‘28 ŞUBATIN DA MAĞDURUYDU…’

 Öncelikle şunu belirtmek isterim ki, bu güne kadar ne bir siyasetçiye, ne bir bürokratta, ne de başkasına eyvallahım yok, kimsede kendini dev aynasında görmesin. Ben, bir insan olarak vicdanımın sesini dinler, haberlerimi yaparım, bazı kendini bilmezlerinde bunu böyle bilmesinde yarar var. Sert bir dille eleştirmesini bildiğim gibi hata yapmam halinde özür dilemesini de bilirim. Özür bence büyük bir erdemdir, çok kişide bulunmayan manevi bir duygu olsa bile. Özellikle, yazdığım yazıları farklı mecralara çeken, alçak ve bir o kadar karanlık kimliklerin birer, birer maskelerinin düşmesi de bunun ispatı olsa gerek. Bir önemli husus ta kraldan çok kralcılık yapan suni kimliklerin, yalakalığın salyası akan ağızları ile olur olmaz konuşmalarıdır. Biz kimin, ne olduğunu iyi biliriz, bildiğimizi de bilmelerinde yarar var.

 

Öyle bir zamandayız ki herkes az biraz tehlikeli iken bazı memleket severler ise karanlık yapının insanlarını aklamanın derdinde ki bunda başarılı olduklarını görünce şu anda verilen mücadelenin kendi içinde sabote edilmesinden korkmamak elde değil. Buda gösteriyor ki 2. veya 3. dalgalar olabilir. Zira, kendi çıkarları uğruna birilerini koruyan sözde partililerin bu ihanetleri gözlerimizden kaçmıyor.

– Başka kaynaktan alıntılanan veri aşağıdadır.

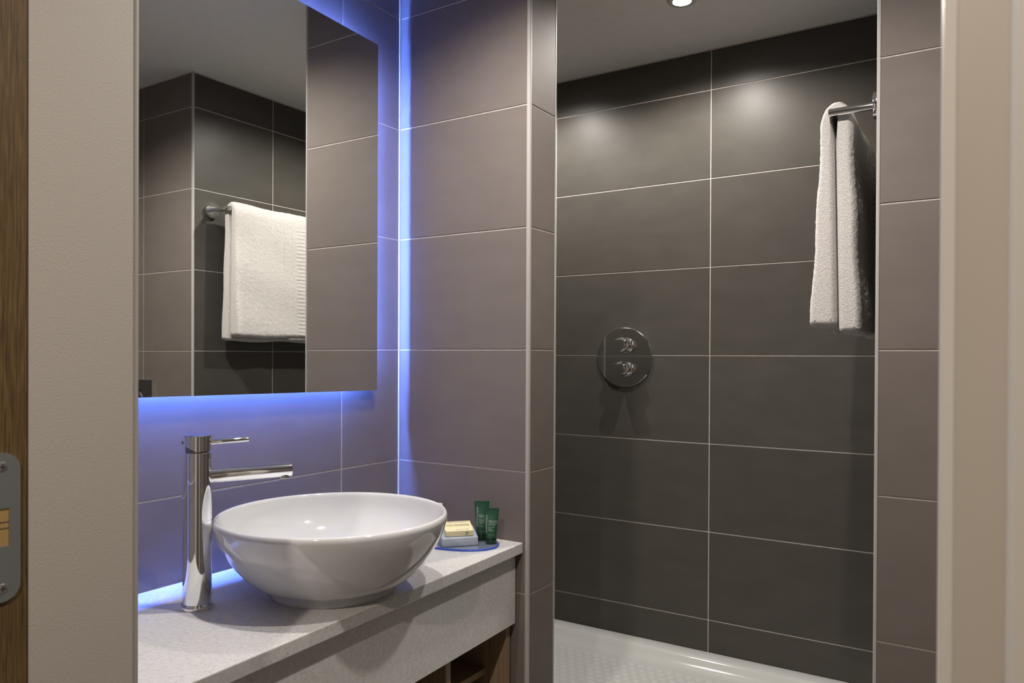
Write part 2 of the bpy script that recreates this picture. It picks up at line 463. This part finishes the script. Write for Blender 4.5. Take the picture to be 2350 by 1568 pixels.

Gelelim asıl meselemize, 15 Temmuz tarihini kara bir gün olarak mı hatırlayacağız, yoksa halkın destanı olarak mı bu önümüzdeki süreçte isimlendirilecek fakat yanlış hesapların Bağdat’tan döndüğü bir kez daha kanıtlandı.

 

DARBE GİRİŞİMİNİN olduğu gün ve sonrasını takip eden günlerde, biz haberciler beklide hayatımızın en yoğun günlerini yaşadık. Gerek sosyal medya üzerinden, gerekse bağlı bulunduğumuz kurumda ciddi bir haber ve istihbarat hareketliliği vardı. Tabi uzun yıllardan beridir bu sektörde olmam ve genel itibari ile halkla çok iç içe olmam bilgi sağlanması yönünde ayrı bir hareketliliğe neden oldu.

 

Sanırım Darbe girişiminin ikinci günü olsa gerek bana bir istihbarat geldi, İl Milli Eğitim Müdürü görevden alınacak yönünde. Gelen bilginin doğruluğundan şüphe ettiğim için öyle bir söylentinin olduğu yönünde sosyal paylaşım platformumdan paylaşımda bulundum. Elbette ki bunu yazarken birilerinin altına doğruyu yazacağını umut etmiştim ki öyle de oldu.

 

Doğrusu da İl Milli Eğitim Müdürü Hasan Aslan yerinde ve görevindeydi. Aslında bu paylaşımı yaparken çok şaşırmadığımı söylesem yalan olur. Zira, kendisi ile ilgili edindiğim bilgiler arasında 28 Şubat olaylarında mağdur olmuş ve yargılanmış bir kimlikti. Tabi, paylaşımım insanların algısında farklı bir eylem oluşturmuş olsa gerek sanki görevden alındığını duyurmuşum imajı oluşturmuş. Aslında o paylaşım şaşkınlığımın sembolüydü. Siz 12 Eylül’ü, 28 Şubat’ı atlatacaksınız ve bunun karşılığında karanlık yönde bir algı oluşacak, olmamalı.

 

Her zaman olduğu gibi Milli Eğitim Müdürü Hasan Aslan, olması gerektiği gibi, darbelerden yara alsa da yaralarını tedavi etmiş ve onurlu bir şekilde görevine devam etmekte. Zaten o yanlış ağlıyı kırmak ve olmaması gereken bir noktaya dikkat çekmek adına da yazımı kaleme alma gereği hissettim. Zira başta ülkemizin, özelde de ilimizin Hasan Aslan gibi kimliklere ihtiyacının olduğu apaçık ortadadır.